College of Engineering analysis says more space needed, but library closing is rumor

College of Engineering Dean Elizabeth Loboa said that there is no definitive answer to the library’s state, but the school never announced its closing.
The College of Engineering library has no definite answer if it is closing or not. Photo by Photographer Lilly Anna Brinson

The MU College of Engineering is currently analyzing and discussing reports about the college’s available research space. Students began to speculate if the library would close as a result.

However, the possibility of the engineering library closing is exactly that: a possibility. There is no definitive answer to what may happen to the library.

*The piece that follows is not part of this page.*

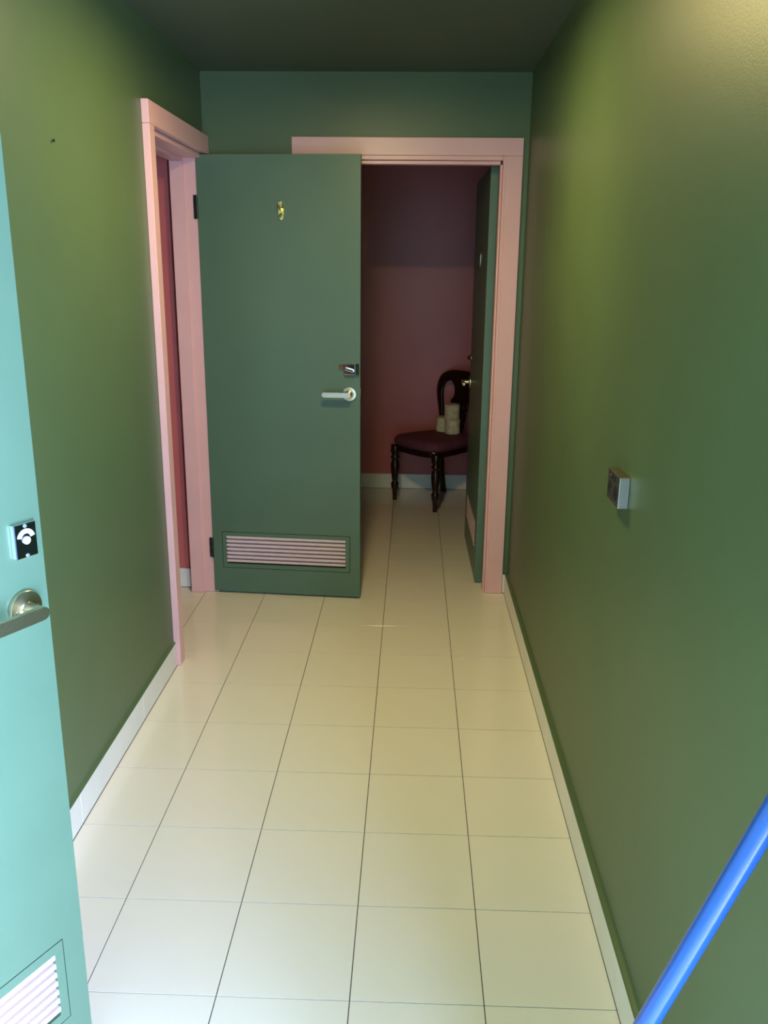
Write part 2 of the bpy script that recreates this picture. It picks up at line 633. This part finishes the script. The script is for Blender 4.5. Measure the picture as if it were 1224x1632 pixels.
# brass coat hook (plate, upper prong and lower prong)
b = bmesh.new()
pts = []
for k in range(24):
    a = 2 * PI * k / 24
    pts.append((.378 + .0125 * math.cos(a), 1.808 + .039 * math.sin(a)))
prism(b, pts, -.004, 0, bev=.001)
hk = obj('coat_hook', b, BRASS, d1)
b = bmesh.new()
c1 = catmull([(.378, -.003, 1.816), (.378, -.022, 1.812), (.378, -.038, 1.822), (.378, -.044, 1.842)], 6)
sweep(b, c1, interp(len(c1), [.0075, .006, .005, .006]), interp(len(c1), [.006, .005, .0045, .005]), Vector((1, 0, 0)))
c2 = catmull([(.378, -.003, 1.794), (.378, -.014, 1.784), (.378, -.024, 1.782), (.378, -.029, 1.792)], 6)
sweep(b, c2, interp(len(c2), [.006, .005, .0045, .005]), interp(len(c2), [.006, .005, .0045, .005]), Vector((1, 0, 0)))
hp = obj('prong', b, BRASS, hk, smooth=True)

# --- door 2: near door opening from the left wall, outer face towards us
d2 = empty('door_2', (-.859, -.797, 0), math.atan2(.886, .463))
tag(d2, 'nearest green louvred door at the left edge, looking turquoise in daylight, with round indicator lock', 'door', 'structure')
door_leaf(d2, W1, -1, .07, .66, .156, .298)
louvre(d2, .07, .66, .156, .298, -1)
lever_handle(d2, W1 - .052, 1.009, -1, -1)
hinge(d2, 1.822, -1)
hinge(d2, .236, -1)
ix, iz = W1 - .041, 1.129
b = bx(ix - .0220, ix + .0220, -.010, 0, iz - .030, iz + .030, bev=.0012, seg=2)
ind = obj('indicator_lock', b, CHROME, d2)
obj('indicator_face', bx(ix - .0208, ix + .0208, -.0106, -.0095, iz - .0287, iz + .0287, bev=.0003), DARK_REFL, ind)  # front of the chrome plate, no separate pane; dark reflection painted in
pts = [(ix + .0175 * math.cos(a), iz + .0035 + .0175 * math.sin(a)) for a in [R(12 + 156 * k / 20) for k in range(21)]]
pts += [(ix + .0095 * math.cos(a), iz + .0035 + .0095 * math.sin(a)) for a in [R(168 - 156 * k / 20) for k in range(21)]]
obj('indicator_arc', prism(bmesh.new(), pts, -.0116, -.0105), WHITE, ind)
b = lathe(bmesh.new(), [(0, .0100), (.0068, .0100), (.0068, .0135), (.0060, .0142), (0, .0142)], 24, Matrix.Translation((ix, 0, iz + .001)) @ RY(1))
obj('indicator_centre', b, WHITE, ind)
b = bmesh.new()
for dz in (-.0258, .0258):
    lathe(b, [(0, .0100), (.0036, .0100), (.003, .0120), (0, .0124)], 14, Matrix.Translation((ix, 0, iz + dz)) @ RY(1))
obj('screw', b, SCREW, ind)

# --- door 3: inner door of the back room, opened away from us
d3 = empty('door_3', (.455, 2.685, 0), math.atan2(.805, -.008))
tag(d3, 'dark green door folded back inside the far room, beside the antique chair', 'door', 'structure')
W3 = .805
door_leaf(d3, W3, 1, .11, .70, .156, .298, z0=.006, z1=2.02)
louvre(d3, .11, .70, .156, .298, 1)
lever_handle(d3, W3 - .055, .945, 1, -1)
b = lathe(bmesh.new(), [(0, 0), (.022, 0), (.022, .006), (.012, .009), (.010, .022), (0, .023)], 24, Matrix.Translation((W3 - .055, 0, 1.08)) @ RY(-1))
k3 = obj('lock_knob', b, BRASSN, d3, smooth=True)
b = bmesh.new()
prism(b, [(.385 + .020 * math.cos(2 * PI * k / 24), 1.615 + .045 * math.sin(2 * PI * k / 24)) for k in range(24)], 0, .004, bev=.001)
obj('door_plate', b, STEEL, d3)

# ------------------------------------------------------------------ ceiling lamp
lamp = empty('ceiling_light', (LAMP.x, LAMP.y, HC))
tag(lamp, 'round ceiling light above the corridor, just out of the picture top', 'light')
obj('lamp_base', lathe(bmesh.new(), [(0, 0), (.125, 0), (.13, -.006), (.13, -.022), (.12, -.024), (0, -.024)], 40), RIM, lamp)
obj('diffuser', lathe(bmesh.new(), [(0, -.0245), (.116, -.0245), (.114, -.038), (.10, -.050), (.07, -.055), (0, -.056)], 40), OPAL, lamp, smooth=True)

# ------------------------------------------------------------------ power outlet on the right wall
po = empty('power_outlet', (XR, .400, 1.092))
tag(po, 'brushed steel double power outlet on the right green wall', 'power outlet')
D = .024
obj('mounting_plate', bx(-D, 0, -.0575, .0575, -.036, .036, bev=.0015, seg=2), STEEL, po)
sockets = []
for cyy in (-.029, .029):
    b = bmesh.new()
    lathe(b, [(0, 0), (.0185, 0), (.0185, .0008), (.017, .0012), (0, .0012)], 28, Matrix.Translation((-D, cyy, -.008)) @ Matrix.Rotation(-PI / 2, 4, 'Y'))
    sockets.append(obj('socket', b, SOCK, po))
for so, cyy in zip(sockets, (-.029, .029)):
    for a, dy, dz in ((28, -.006, .0045), (-28, .006, .0045), (0, 0, -.008)):
        b = bmesh.new()
        pb = bx(-D - .0016, -D - .0010, -.0011, .0011, -.0038, .0038)
        rm = Matrix.Translation((0, cyy + dy, -.008 + dz)) @ Matrix.Rotation(R(a), 4, 'X')
        for v in pb.verts:
            v.co = rm @ v.co
        me = bpy.data.meshes.new('tmp')
        pb.to_mesh(me)
        pb.free()
        b.from_mesh(me)
        bpy.data.meshes.remove(me)
        obj('pin_slot', b, BLACK, so)
for cyy in (-.014, .014):
    rk = obj('rocker_switch', bx(-D - .003, -D, cyy - .006, cyy + .006, .016, .029, bev=.001), SOCK, po)
obj('indicator_dot', bx(-D - .0035, -D - .003, .0125, .0155, .026, .028), WHITE, rk)

# tiny screw left in the wall
sc = obj('wall_screw', lathe(bmesh.new(), [(0, 0), (.002, 0), (.002, .004), (.004, .005), (.0042, .007), (0, .008)], 12,
                             Matrix.Rotation(PI / 2, 4, 'Y')), BLACK, None, loc=(XL, .84, 1.885))
tag(sc, 'tiny dark screw left in the green left wall', 'screw')

# ------------------------------------------------------------------ broom with blue pole
A0 = Vector((.375, -.819, .811))
A1 = Vector((.450, -.861, 1.094))
dv = (A1 - A0).normalized()
foot = A0 - dv * ((A0.z - .085) / dv.z)
br = empty('broom', (foot.x, foot.y, 0))
tag(br, 'bright blue broom pole leaning against the right wall in the foreground', 'broom')
off = Vector((foot.x, foot.y, 0))
tmax = (XR - .0135 - foot.x) / dv.x
P = [foot + dv * (tmax * k / 12) - off for k in range(13)]
b = bmesh.new()
sweep(b, P, [.0112] * 13, [.0112] * 13, Vector((0, 1, 0)), seg=28)
obj('pole', b, BLUE, br, smooth=True)
Q = [P[-1] - dv * .02, P[-1] - dv * .012, P[-1] + dv * .002, P[-1] + dv * .008]
b = bmesh.new()
sweep(b, Q, [.0118, .0122, .0120, .006], [.0118, .0122, .0120, .006], Vector((0, 1, 0)), seg=24)
obj('end_cap', b, SOCK, br, smooth=True)
b = bmesh.new()
box(b, -.15, .15, -.025, .025, .060, .095, bev=.006, seg=2)
hd = obj('broom_head', b, BLUE, br)
b = bmesh.new()
for i in range(22):
    for j in range(4):
        x = -.14 + .28 * i / 21
        y = -.018 + .036 * j / 3
        lathe(b, [(.0045, .061), (.0062, .0015)], 6, Matrix.Translation((x, y, 0)))
obj('bristles', b, BRIST, hd)['kind'] = 'stuff'

# ------------------------------------------------------------------ antique chair
ang = R(180 - 132)
fd = Vector((-math.sin(ang), -math.cos(ang), 0))
mid = (Vector((0, 4.362, 0)) + Vector((.267, 4.038, 0))) / 2
cc = Vector((.290, 4.310, 0))
ch = empty('antique_chair', cc, math.atan2(fd.y, fd.x) + PI / 2)   # local -y is the chair's front
tag(ch, 'dark wooden balloon-back antique chair with purple upholstered seat and turned legs', 'chair')


def turned(x, y):
    prof = [(0, 0), (.010, 0), (.013, .004), (.0115, .03), (.015, .075), (.020, .092), (.022, .100), (.019, .107), (.0235, .114), (.021, .124), (.014, .130),
            (.017, .15), (.0225, .20), (.025, .245), (.0215, .275), (.015, .288), (.0235, .298), (.025, .306), (.021, .316), (.016, .322), (.0235, .336), (.026, .352), (.024, .37), (.024, .395), (0, .395)]
    return lathe(bmesh.new(), [(r * 1.22, z) for r, z in prof], 20, Matrix.Translation((x, y, 0)))


for sx in (-1, 1):
    obj('leg', turned(sx * .205, -.20), WOOD, ch, smooth=True)
for sx in (-1, 1):
    pts = catmull([(sx * .158, .19, .40), (sx * .159, .194, .30), (sx * .162, .207, .17), (sx * .166, .236, .0)], 5)
    pts[-1].z = .0
    b = bmesh.new()
    n = len(pts)
    sweep(b, pts, interp(n, [.021, .019, .016, .018]), interp(n, [.021, .02, .017, .019]), Vector((1, 0, 0)), seg=14, power=.55)
    zmin = min(v.co.z for v in b.verts)
    for v in b.verts:
        if v.co.z < .004:
            v.co.z = 0
    obj('leg', b, WOOD, ch, smooth=True)


def seat_outline(scale=1, n=40):
    out = []
    for k in range(n):
        a = 2 * PI * k / n
        c, s = math.cos(a), math.sin(a)
        e = .42
        x = math.copysign(abs(c) ** e, c)
        y = math.copysign(abs(s) ** e, s)
        w = .235 - .026 * (y + 1)          # wider front
        w -= .012 * (y > 0) * y
        yy = y * .228
        if y < 0:
            yy -= .022 * (1 - x * x)
        out.append((x * w * scale, yy * scale - .004))
    return out


def loft(rings, cap=True):
    b = bmesh.new()
    RR = [[b.verts.new(p) for p in r] for r in rings]
    n = len(RR[0])
    for A, B in zip(RR, RR[1:]):
        for k in range(n):
            j = (k + 1) % n
            b.faces.new((A[k], A[j], B[j], B[k]))
    b.faces.new(RR[0][::-1])
    b.faces.new(RR[-1])
    return b


rings = []
for sc_, z in ((.93, .362), (.965, .364), (.975, .372), (.975, .394), (.965, .400), (.9, .402)):
    rings.append([(x, y, z) for x, y in seat_outline(sc_)])
obj('seat_frame', loft(rings), WOOD, ch, smooth=True).data.set_sharp_from_angle(angle=R(40))
rings = []
for sc_, z in ((.95, .4005), (1.0, .408), (1.02, .422), (1.015, .438), (.985, .452), (.93, .462), (.82, .469), (.62, .474), (.35, .477), (.1, .478)):
    rings.append([(x, y, z) for x, y in seat_outline(sc_)])
obj('seat', loft(rings), VELVET, ch, smooth=True)

# balloon back
half = [(-.150, .190, .395), (-.156, .196, .50), (-.180, .206, .60), (-.206, .216, .70), (-.208, .222, .765), (-.178, .228, .822), (-.10, .232, .850), (0, .233, .853)]
full = half + [(-x, y, z) for x, y, z in half[-2::-1]]
pts = catmull(full, 6)
hw = [.018, .015, .020, .028, .031, .034, .036, .038]
hw = hw + hw[-2::-1]
hd_ = [.015, .014, .014, .013, .013, .013, .014, .015]
hd_ = hd_ + hd_[-2::-1]
n = len(pts)
b = bmesh.new()
sweep(b, pts, interp(n, hw), interp(n, hd_), Vector((0, 1, 0)), seg=16, power=.7)
bk = obj('backrest', b, WOOD, ch, smooth=True)
# pierced centre splat, following the rake of the back
prof = [(.470, .040), (.50, .052), (.53, .048), (.56, .060), (.60, .060), (.63, .066), (.655, .086), (.675, .092), (.69, .080), (.705, .064), (.74, .060), (.78, .070), (.81, .10), (.83, .13)]
pl = [(w, z) for z, w in prof] + [(-w, z) for z, w in prof[::-1]]
b = prism(bmesh.new(), pl, -.008, .008, bev=.002)
for v in b.verts:
    z = v.co.z
    v.co.y += .188 + .044 * min(1, max(0, (z - .42) / .42))
obj('splat', b, WOOD, bk)
b = bmesh.new()
for sx in (-1, 1):
    c = catmull([(sx * .02, .228, .545), (sx * .058, .236, .585), (sx * .082, .243, .63), (sx * .070, .248, .668), (sx * .045, .247, .655), (sx * .050, .244, .63)], 5)
    for p in c:
        p.y = .188 + .044 * (p.z - .42) / .42 - .010
    sweep(b, c, interp(len(c), [.006, .008, .009, .008, .007, .005]), interp(len(c), [.005] * 3), Vector((0, 1, 0)), seg=8)
obj('carved_scroll', b, WOOD, bk, smooth=True)

# toilet rolls on the seat


def roll(loc, rz):
    e = empty('toilet_roll', loc, rz)
    r, h = .0525, .1
    b = bmesh.new()
    lathe(b, [(.021, 0.001), (r - .004, 0), (r, .004), (r * .99, h * .5), (r, h - .004), (r - .004, h), (.021, h - .001)], 32)
    # open the caps left by the lathe: remove the two end discs
    for f in [f for f in b.faces if len(f.verts) > 4]:
        b.faces.remove(f)
    bmesh.ops.bridge_loops(b, edges=[ed for ed in b.edges if ed.is_boundary])
    obj('paper', b, PAPER, e, smooth=True).data.set_sharp_from_angle(angle=R(40))
    b = bmesh.new()
    lathe(b, [(.0205, .002), (.0205, h - .002)], 24)
    for f in [f for f in b.faces if len(f.verts) > 4]:
        b.faces.remove(f)
    obj('cardboard_tube', b, CARD, e)
    return e


sz = .478
r1 = roll((.393, 4.318, sz), .3)
tag(r1, 'cream wrapped toilet roll at the bottom of the stack on the chair seat', 'toilet roll', group='toilet rolls on the antique chair')
r2_ = roll((.387, 4.322, sz + .1005), 1.1)
tag(r2_, 'cream wrapped toilet roll resting on top of the stack on the chair', 'toilet roll', group='toilet rolls on the antique chair')
r3 = roll((.334, 4.405, sz), 2.2)
tag(r3, 'cream toilet roll half hidden behind and left of the stacked rolls', 'toilet roll', group='toilet rolls on the antique chair')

Elizabeth Loboa, dean of the MU College of Engineering, called the library’s closing a rumor. Talk about this only came about after the department received a report from a consultancy firm it hired to assess the college’s available space. Loboa said the school never officially announced the library closing.

The College of Engineering ranked second to last for research space in all the Association of American Universities public education engineering schools, Loboa said.

“Somehow we’ve got to increase space,” Loboa said. “Every step we’ve ever done in this college has focused in strategy, looking towards the future. We don’t want to respond in a reactive way. We work proactively.”

Loboa wants to ensure the success of the college by planning ahead. Analyzing the college’s available space was a necessary step in gathering data, Loboa said.

The student response to the talk of the library’s closure was strong, noted by a petition started by the MU Engineering Student Council that has gathered over 900 signatures as of March 5. MESC was not available for comment.

The MESC created a petition where they cited grievances they held with the library’s closure, listing reduced academic resources, academic space and overall value for the engineering school.

“It’s a good collaborative space for students to gather,” senior engineering student John Fennewald said. “There’s big tables to work on, computers where we can work, especially if you don’t have the financial stability to purchase your own laptop. I just think it’s a really great resource, not even to mention the books that are here.”

However, the response was a reactive approach, Loboa said. The petition was released before Loboa heard from any students regarding the rumor, causing confusion around the school.

“I’m proud of you for being strong and taking a stance on something you really believe in,” she said to engineering students. “That shows your leadership skills. That’s excellent. But the second part we can never forget, as engineers, we always get all the data before we act.”

Loboa hosted a forum on Feb. 4 where she updated students on the situation at hand and allowed the engineering students to openly express their thoughts. Another meeting is planned for an unspecified date in March.

The press wasn’t allowed to attend the forum because Loboa wanted the engineering students to speak freely without concern of the press listening in.

“Whatever decisions are made will be done openly and transparently and everybody has all the data,” she said.